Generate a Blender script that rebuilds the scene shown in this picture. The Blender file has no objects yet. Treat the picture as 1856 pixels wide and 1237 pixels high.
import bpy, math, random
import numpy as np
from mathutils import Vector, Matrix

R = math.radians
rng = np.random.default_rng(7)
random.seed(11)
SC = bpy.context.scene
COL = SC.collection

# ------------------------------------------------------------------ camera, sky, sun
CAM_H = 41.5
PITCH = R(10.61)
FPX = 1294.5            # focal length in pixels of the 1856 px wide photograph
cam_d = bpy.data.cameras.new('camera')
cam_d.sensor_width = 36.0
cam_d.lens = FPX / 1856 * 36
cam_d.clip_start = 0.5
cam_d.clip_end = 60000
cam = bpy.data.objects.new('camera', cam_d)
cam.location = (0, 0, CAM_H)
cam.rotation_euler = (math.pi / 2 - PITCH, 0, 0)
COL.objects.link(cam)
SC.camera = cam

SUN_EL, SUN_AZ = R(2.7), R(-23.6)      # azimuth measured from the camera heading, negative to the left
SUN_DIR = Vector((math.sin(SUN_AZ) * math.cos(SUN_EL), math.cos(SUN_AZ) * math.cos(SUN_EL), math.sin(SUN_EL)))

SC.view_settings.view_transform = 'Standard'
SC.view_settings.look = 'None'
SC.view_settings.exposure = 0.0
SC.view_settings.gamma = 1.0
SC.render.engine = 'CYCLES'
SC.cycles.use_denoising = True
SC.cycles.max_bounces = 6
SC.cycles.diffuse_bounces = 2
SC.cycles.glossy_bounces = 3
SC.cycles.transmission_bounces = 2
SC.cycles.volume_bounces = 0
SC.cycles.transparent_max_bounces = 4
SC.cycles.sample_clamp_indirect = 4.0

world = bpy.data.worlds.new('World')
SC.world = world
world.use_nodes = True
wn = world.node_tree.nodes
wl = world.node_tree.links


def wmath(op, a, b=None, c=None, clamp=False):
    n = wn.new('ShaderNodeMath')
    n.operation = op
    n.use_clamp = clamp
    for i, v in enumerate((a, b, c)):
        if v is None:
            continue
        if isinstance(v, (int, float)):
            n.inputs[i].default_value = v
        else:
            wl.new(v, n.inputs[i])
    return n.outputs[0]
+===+
● **WHAT NEEDS TO BE DONE**: All of the material above needs to be copied exactly.

● **RESPONSE TO THE EXERCISE**:
Generate a Blender script that rebuilds the scene shown in this picture. The Blender file has no objects yet. Treat the picture as 1856 pixels wide and 1237 pixels high.
import bpy, math, random
import numpy as np
from mathutils import Vector, Matrix

R = math.radians
rng = np.random.default_rng(7)
random.seed(11)
SC = bpy.context.scene
COL = SC.collection

# ------------------------------------------------------------------ camera, sky, sun
CAM_H = 41.5
PITCH = R(10.61)
FPX = 1294.5            # focal length in pixels of the 1856 px wide photograph
cam_d = bpy.data.cameras.new('camera')
cam_d.sensor_width = 36.0
cam_d.lens = FPX / 1856 * 36
cam_d.clip_start = 0.5
cam_d.clip_end = 60000
cam = bpy.data.objects.new('camera', cam_d)
cam.location = (0, 0, CAM_H)
cam.rotation_euler = (math.pi / 2 - PITCH, 0, 0)
COL.objects.link(cam)
SC.camera = cam

SUN_EL, SUN_AZ = R(2.7), R(-23.6)      # azimuth measured from the camera heading, negative to the left
SUN_DIR = Vector((math.sin(SUN_AZ) * math.cos(SUN_EL), math.cos(SUN_AZ) * math.cos(SUN_EL), math.sin(SUN_EL)))

SC.view_settings.view_transform = 'Standard'
SC.view_settings.look = 'None'
SC.view_settings.exposure = 0.0
SC.view_settings.gamma = 1.0
SC.render.engine = 'CYCLES'
SC.cycles.use_denoising = True
SC.cycles.max_bounces = 6
SC.cycles.diffuse_bounces = 2
SC.cycles.glossy_bounces = 3
SC.cycles.transmission_bounces = 2
SC.cycles.volume_bounces = 0
SC.cycles.transparent_max_bounces = 4
SC.cycles.sample_clamp_indirect = 4.0

world = bpy.data.worlds.new('World')
SC.world = world
world.use_nodes = True
wn = world.node_tree.nodes
wl = world.node_tree.links


def wmath(op, a, b=None, c=None, clamp=False):
    n = wn.new('ShaderNodeMath')
    n.operation = op
    n.use_clamp = clamp
    for i, v in enumerate((a, b, c)):
        if v is None:
            continue
        if isinstance(v, (int, float)):
            n.inputs[i].default_value = v
        else:
            wl.new(v, n.inputs[i])
    return n.outputs[0]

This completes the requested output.